Kuxan Suum (self-titled): spacey psychedelia and black / death metal fusion inspired by Mayan mythology

Kuxan Suum, self-titled, Fallen Empire Records, LP FE-2012-02 (2012)

Belonging to the Black Twilight Circle of southern Californian black metal bands, several of which have Hispanic American origins, Kuxan Suum take a keen interest in exploring Mayan mythology and culture. This self-titled release is a compilation of a demo “Kinich Ahau” and another track that may or may not have been released previously on the (now-defunct) Crepusculo Negro label.

“Kinich Ahau” begins with a beautiful trilling guitar melody that becomes bleached in its tone and the echoes that build up and reverberate through your skull.   Soon enough the guitar melody gains a bleached-out acid psychedelic reverb edge that makes you see weird day-glo lime-green / hot purple / sky-blue cartoon colours in your mind. The echoes climb higher in scale until your ears almost bleed from the shrill, near-screechy edge.

The rhythm section joins in the fun and quickly a phantom vocal starts to screech and howl in the background while guitars and drums go hell for leather to their inevitable fate when they must surely disappear high in the cosmos and become part of its eternal fabric. About the halfway mark the track reaches a plateau and the pace slows down so the music coasts along while the weird bubbling and gurgling noises whirl wildly about in your brain and the vocalist groans and sighs as if suspended in an ethereal fluid bearing him to another plane of torture. Guitar shimmer and reverberation continue with the tone milked for all it’s worth.

The track continues on and on, escalating in derangement and intensity … I think you can tell where it will end, it ain’t gonna be peaceful … the heart-rending screams go on and on … sure enough, everything is rent apart and the very atoms and sub-atomic particles are cut asunder and dissipated throughout space until all is null and the universe carries on as if nothing ever happened.
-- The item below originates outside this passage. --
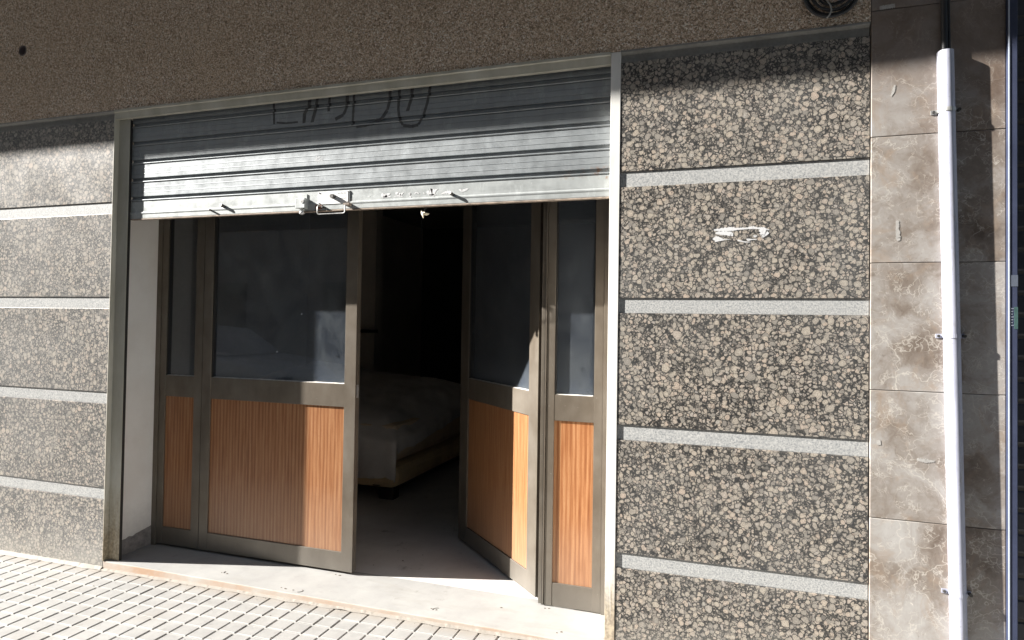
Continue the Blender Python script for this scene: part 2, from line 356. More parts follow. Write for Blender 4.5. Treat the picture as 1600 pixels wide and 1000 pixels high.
# ------------------------------------------------------------------ mesh helper
class MB:
    def __init__(s): s.v = []; s.f = []; s.mi = []; s.cur = 0
    def quad(s, *pts):
        b = len(s.v); s.v += [tuple(p) for p in pts]; s.f.append(tuple(range(b, b + len(pts)))); s.mi.append(s.cur); return s
    def box(s, x0, x1, y0, y1, z0, z1):
        b = len(s.v)
        s.v += [(x0, y0, z0), (x1, y0, z0), (x1, y1, z0), (x0, y1, z0), (x0, y0, z1), (x1, y0, z1), (x1, y1, z1), (x0, y1, z1)]
        for f in ((0, 3, 2, 1), (4, 5, 6, 7), (0, 1, 5, 4), (1, 2, 6, 5), (2, 3, 7, 6), (3, 0, 4, 7)):
            s.f.append(tuple(b + i for i in f)); s.mi.append(s.cur)
        return s
    def extrude_x(s, prof, x0, x1, closed=False, caps=True, seg=1):
        n = len(prof); b = len(s.v)
        for i in range(seg + 1):
            x = x0 + (x1 - x0) * i / seg
            s.v += [(x, y, z) for y, z in prof]
        for i in range(seg):
            for k in range(n if closed else n - 1):
                a = b + i * n + k; c = b + i * n + (k + 1) % n
                s.f.append((a, c, c + n, a + n)); s.mi.append(s.cur)
        if closed and caps:
            s.f.append(tuple(b + k for k in range(n))[::-1]); s.f.append(tuple(b + seg * n + k for k in range(n))); s.mi += [s.cur] * 2
        return s
    def tube(s, pts, r, seg=10, caps=True, flat=1.0):
        pts = [Vector(p) for p in pts]; rs = r if isinstance(r, (list, tuple)) else [r] * len(pts)
        b = len(s.v); up = Vector((0, 0, 1))
        t0 = (pts[1] - pts[0]).normalized()
        side = t0.cross(up) if abs(t0.z) < .9 else t0.cross(Vector((0, 1, 0)))
        side.normalize()
        for i, p in enumerate(pts):
            t = (pts[min(i + 1, len(pts) - 1)] - pts[max(i - 1, 0)]).normalized()
            side = (side - t * side.dot(t)).normalized(); o = t.cross(side)
            for k in range(seg):
                a = 2 * math.pi * k / seg
                s.v.append(tuple(p + (side * math.cos(a) + o * math.sin(a) * flat) * rs[i]))
        for i in range(len(pts) - 1):
            for k in range(seg):
                a = b + i * seg + k; c = b + i * seg + (k + 1) % seg
                s.f.append((a, a + seg, c + seg, c)); s.mi.append(s.cur)
        if caps:
            s.f.append(tuple(b + k for k in range(seg))); s.f.append(tuple(b + (len(pts) - 1) * seg + k for k in range(seg))[::-1]); s.mi += [s.cur] * 2
        return s
    def build(s, name, mats, parent=None, bevel=0, smooth=False, xf=None):
        me = bpy.data.meshes.new(name)
        vs = s.v
        if xf: vs = [xf(Vector(v)) for v in vs]
        o = bpy.data.objects.new(name, me); C.objects.link(o)
        if parent is not None:
            w0 = world_loc(parent); o.parent = parent
        else:
            w0 = Vector((0, 0, 0))
        me.from_pydata([tuple(Vector(v) - w0) for v in vs], [], s.f)
        mats = mats if isinstance(mats, (list, tuple)) else [mats]
        for m in mats: me.materials.append(M[m])
        for p, i in zip(me.polygons, s.mi): p.material_index = i; p.use_smooth = smooth
        me.update()
        if bevel:
            bm = o.modifiers.new('bevel', 'BEVEL'); bm.width = bevel; bm.segments = 2; bm.limit_method = 'ANGLE'; bm.angle_limit = R(40)
        return o

def world_loc(o):
    v = Vector(o.location)
    while o.parent: o = o.parent; v += Vector(o.location)
    return v
def tag(o, label=None, cat=None, group=None, kind=None):
    if label: o['label'] = label
    if cat: o['category'] = cat
    if group: o['group'] = group
    if kind: o['kind'] = kind
    return o
def thing(name, label, cat, loc, group=None):
    o = bpy.data.objects.new(name, None); C.objects.link(o); o.location = loc; o.empty_display_size = .1
    return tag(o, label, cat, group)
def lerp(a, b, t): return a + (b - a) * t
rnd = random.Random(7)

# shared dimensions (metres): facade plane y = 0, street at y < 0, shop at y > 0
XL, XR = -3.483, -0.440          # opening
XG, XM = 0.572, 1.030            # right end of granite, right end of marble
FL = 0.048                       # threshold level
Z_ST = 2.745                     # underside of stucco
YD = 0.320                       # front of the shop door
def zp(x): return 0.0105 * (x + 3.3) + .002     # the pavement climbs a little to the right

# ------------------------------------------------------------------ pavement
P0 = 0.0995; PY = 0.0955
mb = MB()
def pad(x0, x1, y0, y1):
    t = .0016 + rnd.random() * .0008; e = .0028; j = (rnd.random() - .5) * .0012
    a = [(x0, y0), (x1, y0), (x1, y1), (x0, y1)]; bq = [(x0 + e, y0 + e), (x1 - e, y0 + e), (x1 - e, y1 - e), (x0 + e, y1 - e)]
    b = len(mb.v)
    for x, y in a: mb.v.append((x, y, zp(x) - .0065))
    for x, y in a: mb.v.append((x, y, zp(x) - t + j))
    for x, y in bq: mb.v.append((x, y, zp(x) + j))
    for k in range(4):
        l = (k + 1) % 4
        mb.f.append((b + k, b + l, b + 4 + l, b + 4 + k)); mb.f.append((b + 4 + k, b + 4 + l, b + 8 + l, b + 8 + k))
    mb.f.append((b + 8, b + 9, b + 10, b + 11)); mb.mi += [1] * 8 + [0]
for i in range(-30, 72):
    for k in range(0, 28):
        xa = -3.366 + i * P0; xb = xa + P0; yb = -.012 - k * PY; ya = yb - PY
        w_ = .0038 + .0010 * rnd.random(); gl = .0056 if i % 4 == 0 else w_; gr = .0056 if (i + 1) % 4 == 0 else w_
        gb = .0052; ga = .0052
        pad(xa + gl, xb - gr, ya + ga, yb - gb)
Yk = -.012 - 28 * PY
mb.cur = 1; mb.quad((-6.4, Yk, zp(-6.4) - .0045), (3.9, Yk, zp(3.9) - .0045), (3.9, .02, zp(3.9) - .0045), (-6.4, .02, zp(-6.4) - .0045)); mb.cur = 0
mb.quad((-30, Yk, zp(-6.4) - .004), (-6.4, Yk, zp(-6.4) - .004), (-6.4, .02, zp(-6.4) - .004), (-30, .02, zp(-6.4) - .004))
mb.quad((3.8, Yk, zp(3.9) - .004), (25, Yk, zp(3.9) - .004), (25, .02, zp(3.9) - .004), (3.8, .02, zp(3.9) - .004))
tag(mb.build('pavement', ['paving', 'paving_joint']), kind='structure')
# mortar smeared along the foot of the wall
mb = MB()
def strip_mortar(xa, xb, n, zt):
    px = None
    for i in range(n + 1):
        x = lerp(xa, xb, i / n); wd = .022 + .016 * noise.noise(Vector((x * 9, 1, 0))) ; z = zp(x)
        cur = ((x, .004, z + zt + .004 * noise.noise(Vector((x * 30, 0, 0)))), (x, -wd, z + .0012))
        if px: mb.quad(px[0], px[1], cur[1], cur[0])
        px = cur
strip_mortar(-6, XL, 120, .02); strip_mortar(XR, 3, 160, .02); strip_mortar(XL, XR, 150, .008)
tag(mb.build('mortar_fillet', 'paving'), kind='structure')
mb = MB(); mb.box(-30, 25, Yk - .15, Yk, -.16, .0)
tag(mb.build('kerb', 'kerb_stone', bevel=.01), kind='structure')
mb = MB(); mb.quad((-60, -60, -.13), (60, -60, -.13), (60, 60, -.13), (-60, 60, -.13))
tag(mb.build('road', 'asphalt'), kind='structure')
mb = MB(); mb.box(-30, 25, -11.0, -9.2, -.2, .0)
tag(mb.build('far_pavement', 'kerb_stone'), kind='structure')

# threshold and shop floor
mb = MB(); mb.box(XL, XR, 0.001, YD + .06, -.02, FL)
mb.mi[-4] = 1                                               # the front face shows the brown worn edge
tag(mb.build('threshold', ['threshold_stone', 'threshold_edge'], bevel=.004), kind='structure')
mb = MB(); mb.box(-5.0, .4, YD + .06, 7.2, -.02, FL - .001)
tag(mb.build('shop_floor', 'shop_floor'), kind='structure')

# ------------------------------------------------------------------ building
bd = thing('building', 'street building front clad in round-grained brown granite under brown pebble stucco', 'building', (-1.9, 0, 0))
# stucco with a round hole cut for the pipe stub
hx, hz, hr = -4.272, 3.199, .034
mb = MB(); TS = -.006
def ring_hole(mb, hx, hz, r, half, y):
    n = 32; b = len(mb.v)
    for k in range(n):
        a = 2 * math.pi * k / n + math.pi / 4
        c, s_ = math.cos(a), math.sin(a); q = half / max(abs(c), abs(s_))
        mb.v.append((hx + q * c, y, hz + q * s_)); mb.v.append((hx + r * c, y, hz + r * s_)); mb.v.append((hx + r * c, y + .12, hz + r * s_))
    for k in range(n):
        l = (k + 1) % n
        mb.f.append((b + 3 * k, b + 3 * l, b + 3 * l + 1, b + 3 * k + 1)); mb.f.append((b + 3 * k + 1, b + 3 * l + 1, b + 3 * l + 2, b + 3 * k + 2)); mb.mi += [0, 0]
    mb.quad((hx - half, y + .12, hz - half), (hx + half, y + .12, hz - half), (hx + half, y + .12, hz + half), (hx - half, y + .12, hz + half))
HF = .1
ring_hole(mb, hx, hz, hr, HF, TS)
ztop = 4.3
def rect(x0, x1, z0, z1): mb.quad((x0, TS, z0), (x1, TS, z0), (x1, TS, z1), (x0, TS, z1))
rect(-9, hx - HF, Z_ST, ztop); rect(hx + HF, XG - .003, Z_ST, ztop)
rect(hx - HF, hx + HF, Z_ST, hz - HF); rect(hx - HF, hx + HF, hz + HF, ztop)
mb.quad((-9, TS, Z_ST), (-9, .30, Z_ST), (XG - .003, .30, Z_ST), (XG - .003, TS, Z_ST))
mb.quad((XG - .003, TS, Z_ST), (XG - .003, .3, Z_ST), (XG - .003, .3, ztop), (XG - .003, TS, ztop))
mb.build('stucco_wall', 'stucco', bd)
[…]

The second track “Principle of Harmonic Resonance” is a deeper, meatier piece, more death metal in its orientation, and with clearer and more definite vocals that are fairly up-front in the music. The guitars have sparkling jewel-like tones that enrich the song together with the faint ethereal background synthesiser. Although the song doesn’t soar as screechingly high as “Kinich Ahau” and is a darker piece, it has its own far-reaching charm especially just after the halfway mark when, for a couple of minutes, it threatens to take your brain apart cell by cell by its mesmeric tones. Changes of key take the track into some dangerously interesting and interestingly dangerous by-ways that seriously mess with the brain. This is a place where you might want to stay forever: lead guitar is bewitching in its melodies, the rhythms are crisp and no-nonsense chunky, the synthesiser is keening away in sympathy with the vocalist whose raspy voice swings from pity and sorrow to derangement and despair at the madness creeping over him.

Both songs deserve a wider audience for their fusion of spaced-out ambient psychedelia and black / death metal taken to the genres’ extremes. Listeners are led, willingly or unwillingly, on a major voyage through multiple levels of existence to an absolute revelation, beyond which there may only be annihilation. There must be a link with Aztec or Mayan mythology here: perhaps the songs take as their inspiration the journey that souls of people who have died of natural causes make after death through several layers of hell to reach Mictlan, the Land of the Dead, where they dwell in nothingness forever.